Por: DNonato
Graduado em História e cristão com fome de Deus
Neste tempo de pré-conclave, em que a Igreja vive em oração, escuta e se entrega ao sopro do Espírito Santo, o Evangelho de João nos oferece uma chave preciosa para o discernimento: Jesus não se apresenta apenas como o Mestre, mas como o Pastor compassivo, que vê a multidão e se preocupa com sua fome – não apenas a fome física, mas também a espiritual e existencial.
O texto começa com uma observação aparentemente simples, mas de profunda densidade simbólica:n “Jesus levantou os olhos e viu uma grande multidão que vinha a Ele.” (Jo 6,5)
O olhar de Jesus não é neutro nem indiferente – é um olhar pastoral, profético, que enxerga as necessidades antes mesmo que sejam verbalizadas. É esse tipo de sensibilidade que a Igreja é chamada a buscar no discernimento do novo sucessor de Pedro.
O Documento de Aparecida nos recorda: “A Igreja deve fazer-se cada vez mais presente no meio das pessoas, com uma atitude de escuta e de acolhida, que transforme as comunidades em portas abertas.” (DAp 363)
Essa mesma visão é ecoada por Papa Francisco, ao afirmar que os pastores devem ter “cheiro de ovelha” – ou seja, não devem governar de longe, mas caminhar com o povo, mergulhar em suas dores e esperanças, sentir com eles.
No coração da narrativa, um detalhe surpreende: um menino com cinco pães e dois peixes. À primeira vista, uma oferta insignificante, insuficiente para saciar uma multidão. Mas nas mãos de Jesus, esse pouco se torna muito. Isso revela uma lógica teológica fundamental: “Deus escolheu o que é fraco no mundo para confundir os fortes.” (1Cor 1,27)
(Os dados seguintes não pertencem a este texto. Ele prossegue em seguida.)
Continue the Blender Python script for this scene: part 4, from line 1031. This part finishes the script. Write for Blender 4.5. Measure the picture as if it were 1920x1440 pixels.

Historicamente, os grandes líderes espirituais foram, muitas vezes, homens e mulheres que não ostentavam poder ou prestígio, mas que carregavam uma profunda disponibilidade interior. Assim foi com Pedro, o pescador inseguro; com Francisco de Assis, o filho de um comerciante; e com Teresa de Calcutá, uma freira pequena de estatura, mas gigante de compaixão
No contexto do pré-conclave, essa lógica nos provoca: Deus não precisa dos mais poderosos, mas dos mais disponíveis. O próximo Papa será chamado a oferecer, como o menino anônimo, aquilo que tem – sua fé, sua escuta, sua humanidade – para que Deus faça o restante.
A ação de Jesus no milagre da multiplicação é profundamente eucarística “Jesus tomou os pães, deu graças, e os distribuiu...” (Jo 6,11)
Esse gesto antecipa o mistério do Pão da Vida, que será o centro do discurso no capítulo seguinte. O Concílio Vaticano II, em Lumen Gentium, nos recorda: “A Eucaristia é fonte e ápice de toda a vida cristã.” (LG 11)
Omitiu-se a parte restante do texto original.